Forbidden from discussing the details of the case until August, the good-guy grammar outlaws will likely be back. And they're hopeful. After all, grammar and spelling are just one way to look at the world, Deck says, and "America is lax about only a few points."


Comments :
By K. Shaffer, 07/31/2009, 1:02 PM EDT

haha! oopsy! at least it's a bona fide typo - not a grammatical error. sheesh. Let's try again: I went into Rack Room Shoes recently and on a corporate sign it used "it's" vs. "its" and I find it hard to believe bad grammar gets by on that level. So this sign must be in hundreds of their stores. Shame.

By K. Shaffer, 07/31/2009, 12:59 PM EDT

I went into Rack Room Shoes recenlty and on a corporate sign it used "it's" vs. "its" and I find it hard to believe bad grammar gets by on that level. So this sign must be in hundreds of their stores.

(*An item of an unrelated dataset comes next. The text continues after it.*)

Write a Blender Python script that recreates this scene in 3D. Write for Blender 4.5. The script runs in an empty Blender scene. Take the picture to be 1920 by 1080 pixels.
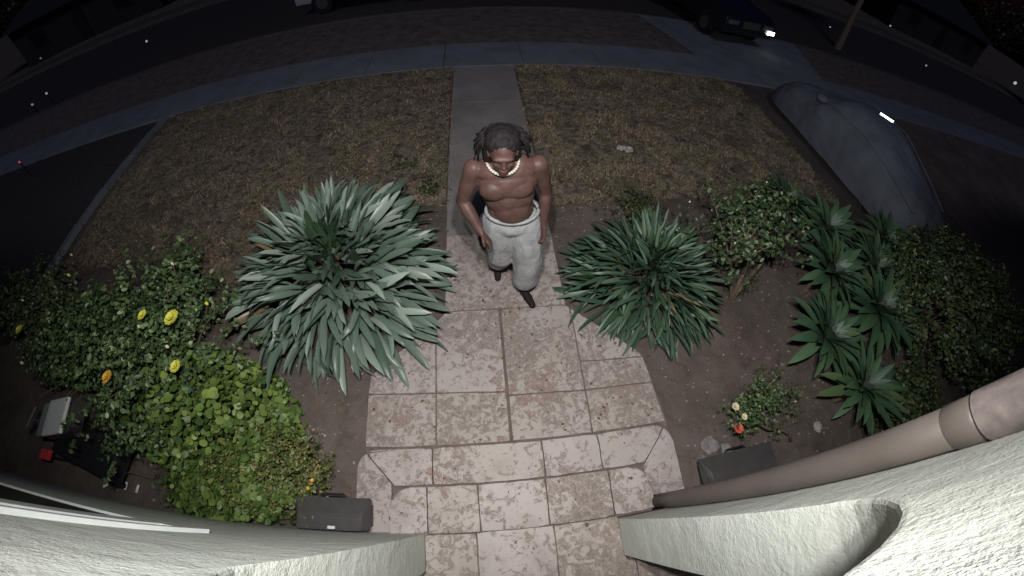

Shame.

By henryhand420, 03/08/2009, 3:39 PM EDT

I am an "English" fan and the article opened up like I stepped into my backyard finding a family of deer resting in the far corner ... and of course, I welcomed and delighted in the scene; alas, all too soon, the composition decamped, leaving me contented, hankering yet.

By fitnessfanatic, 03/04/2009, 2:15 PM EST

Jeff Deck and I were born of the same mold. It has always irked me to see a misspelled or grammatically incorrect sign or notice. When my children were smaller, in order to point out the error to them and correct it, if I was able to do so at the time I would go up to the sign or notice and pencil in the correct spelling and/or grammar. So many people use an apostrophe where there shouldn't be any; for example, "Egg's for sale." Way to go, Jeff

By earleydaysyet, 02/19/2009, 2:10 PM EST

These guys are my heroes. I write to magazine editors, website owners, the makers of cereal and the writers of signs, pointing out mising/exxtra/un'necces"ary spelling and grammatical errors, mostly to no avail. Thank you for reminding me that I am not the only one to find such errors infuriating!